[Aim]: Each line below should be retyped exactly, with no pictures.
____ Data extract
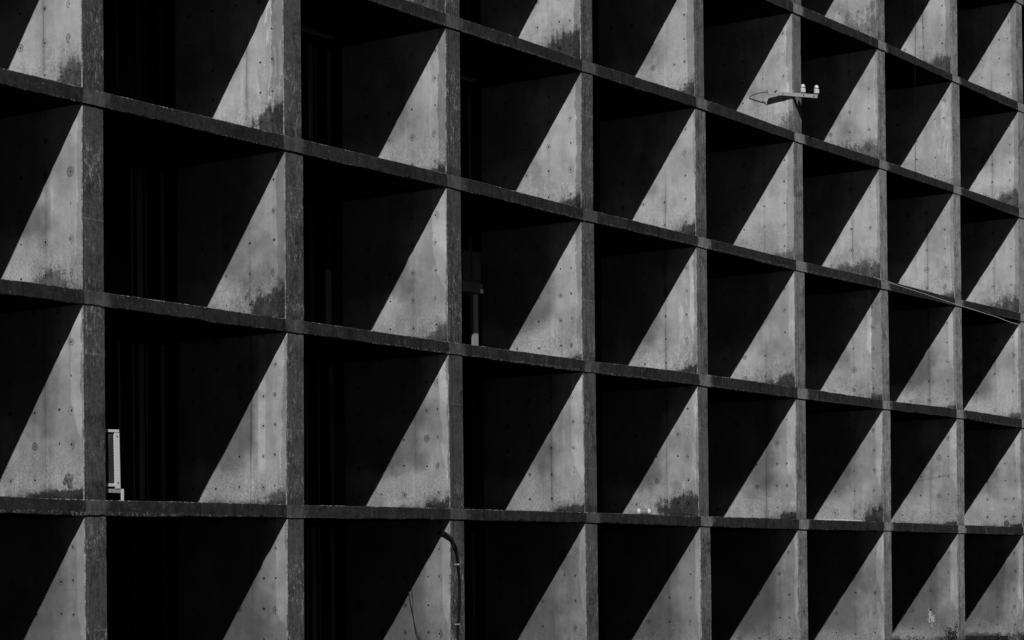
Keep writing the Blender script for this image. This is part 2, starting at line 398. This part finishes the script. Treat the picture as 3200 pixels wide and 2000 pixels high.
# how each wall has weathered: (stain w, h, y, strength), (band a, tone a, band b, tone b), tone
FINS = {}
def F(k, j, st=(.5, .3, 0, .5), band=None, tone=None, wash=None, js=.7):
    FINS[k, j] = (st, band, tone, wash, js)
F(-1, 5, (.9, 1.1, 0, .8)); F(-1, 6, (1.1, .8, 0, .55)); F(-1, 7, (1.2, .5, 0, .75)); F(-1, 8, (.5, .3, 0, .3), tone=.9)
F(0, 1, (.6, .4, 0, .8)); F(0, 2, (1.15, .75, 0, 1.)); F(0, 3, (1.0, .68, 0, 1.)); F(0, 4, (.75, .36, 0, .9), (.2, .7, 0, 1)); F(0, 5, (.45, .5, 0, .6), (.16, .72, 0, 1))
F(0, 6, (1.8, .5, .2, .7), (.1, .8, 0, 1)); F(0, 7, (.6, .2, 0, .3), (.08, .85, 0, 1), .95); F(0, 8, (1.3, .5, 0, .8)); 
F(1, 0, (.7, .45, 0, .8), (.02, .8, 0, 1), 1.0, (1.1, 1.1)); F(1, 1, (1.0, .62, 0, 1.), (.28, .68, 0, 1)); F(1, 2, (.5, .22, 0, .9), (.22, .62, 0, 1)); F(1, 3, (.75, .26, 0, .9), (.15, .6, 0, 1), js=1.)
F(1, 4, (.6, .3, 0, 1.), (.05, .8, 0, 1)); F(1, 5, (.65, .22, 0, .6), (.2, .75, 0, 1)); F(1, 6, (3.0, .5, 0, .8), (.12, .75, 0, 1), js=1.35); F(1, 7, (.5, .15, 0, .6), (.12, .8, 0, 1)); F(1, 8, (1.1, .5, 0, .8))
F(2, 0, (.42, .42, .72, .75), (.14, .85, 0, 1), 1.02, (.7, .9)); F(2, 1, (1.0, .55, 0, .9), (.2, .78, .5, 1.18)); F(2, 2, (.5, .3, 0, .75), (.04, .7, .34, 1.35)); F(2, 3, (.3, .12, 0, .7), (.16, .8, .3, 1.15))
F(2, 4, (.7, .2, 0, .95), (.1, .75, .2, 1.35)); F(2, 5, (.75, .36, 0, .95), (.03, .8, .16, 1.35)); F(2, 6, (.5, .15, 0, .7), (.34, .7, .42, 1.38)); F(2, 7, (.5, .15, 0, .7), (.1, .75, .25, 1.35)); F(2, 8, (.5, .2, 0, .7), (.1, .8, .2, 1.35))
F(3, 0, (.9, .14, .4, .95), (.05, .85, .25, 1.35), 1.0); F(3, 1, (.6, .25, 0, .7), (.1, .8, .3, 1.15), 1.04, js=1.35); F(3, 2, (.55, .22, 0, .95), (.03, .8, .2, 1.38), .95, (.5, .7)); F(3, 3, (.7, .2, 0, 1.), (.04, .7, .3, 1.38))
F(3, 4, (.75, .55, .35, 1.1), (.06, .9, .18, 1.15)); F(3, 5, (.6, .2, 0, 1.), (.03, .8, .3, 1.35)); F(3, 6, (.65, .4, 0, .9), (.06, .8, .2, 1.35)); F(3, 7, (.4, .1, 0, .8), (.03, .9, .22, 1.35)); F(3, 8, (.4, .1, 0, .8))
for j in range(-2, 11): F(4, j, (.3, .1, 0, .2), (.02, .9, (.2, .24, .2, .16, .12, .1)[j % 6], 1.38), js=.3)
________
[Response to this exercise]:
Keep writing the Blender script for this image. This is part 2, starting at line 398. This part finishes the script. Treat the picture as 3200 pixels wide and 2000 pixels high.
# how each wall has weathered: (stain w, h, y, strength), (band a, tone a, band b, tone b), tone
FINS = {}
def F(k, j, st=(.5, .3, 0, .5), band=None, tone=None, wash=None, js=.7):
    FINS[k, j] = (st, band, tone, wash, js)
F(-1, 5, (.9, 1.1, 0, .8)); F(-1, 6, (1.1, .8, 0, .55)); F(-1, 7, (1.2, .5, 0, .75)); F(-1, 8, (.5, .3, 0, .3), tone=.9)
F(0, 1, (.6, .4, 0, .8)); F(0, 2, (1.15, .75, 0, 1.)); F(0, 3, (1.0, .68, 0, 1.)); F(0, 4, (.75, .36, 0, .9), (.2, .7, 0, 1)); F(0, 5, (.45, .5, 0, .6), (.16, .72, 0, 1))
F(0, 6, (1.8, .5, .2, .7), (.1, .8, 0, 1)); F(0, 7, (.6, .2, 0, .3), (.08, .85, 0, 1), .95); F(0, 8, (1.3, .5, 0, .8)); 
F(1, 0, (.7, .45, 0, .8), (.02, .8, 0, 1), 1.0, (1.1, 1.1)); F(1, 1, (1.0, .62, 0, 1.), (.28, .68, 0, 1)); F(1, 2, (.5, .22, 0, .9), (.22, .62, 0, 1)); F(1, 3, (.75, .26, 0, .9), (.15, .6, 0, 1), js=1.)
F(1, 4, (.6, .3, 0, 1.), (.05, .8, 0, 1)); F(1, 5, (.65, .22, 0, .6), (.2, .75, 0, 1)); F(1, 6, (3.0, .5, 0, .8), (.12, .75, 0, 1), js=1.35); F(1, 7, (.5, .15, 0, .6), (.12, .8, 0, 1)); F(1, 8, (1.1, .5, 0, .8))
F(2, 0, (.42, .42, .72, .75), (.14, .85, 0, 1), 1.02, (.7, .9)); F(2, 1, (1.0, .55, 0, .9), (.2, .78, .5, 1.18)); F(2, 2, (.5, .3, 0, .75), (.04, .7, .34, 1.35)); F(2, 3, (.3, .12, 0, .7), (.16, .8, .3, 1.15))
F(2, 4, (.7, .2, 0, .95), (.1, .75, .2, 1.35)); F(2, 5, (.75, .36, 0, .95), (.03, .8, .16, 1.35)); F(2, 6, (.5, .15, 0, .7), (.34, .7, .42, 1.38)); F(2, 7, (.5, .15, 0, .7), (.1, .75, .25, 1.35)); F(2, 8, (.5, .2, 0, .7), (.1, .8, .2, 1.35))
F(3, 0, (.9, .14, .4, .95), (.05, .85, .25, 1.35), 1.0); F(3, 1, (.6, .25, 0, .7), (.1, .8, .3, 1.15), 1.04, js=1.35); F(3, 2, (.55, .22, 0, .95), (.03, .8, .2, 1.38), .95, (.5, .7)); F(3, 3, (.7, .2, 0, 1.), (.04, .7, .3, 1.38))
F(3, 4, (.75, .55, .35, 1.1), (.06, .9, .18, 1.15)); F(3, 5, (.6, .2, 0, 1.), (.03, .8, .3, 1.35)); F(3, 6, (.65, .4, 0, .9), (.06, .8, .2, 1.35)); F(3, 7, (.4, .1, 0, .8), (.03, .9, .22, 1.35)); F(3, 8, (.4, .1, 0, .8))
for j in range(-2, 11): F(4, j, (.3, .1, 0, .2), (.02, .9, (.2, .24, .2, .16, .12, .1)[j % 6], 1.38), js=.3)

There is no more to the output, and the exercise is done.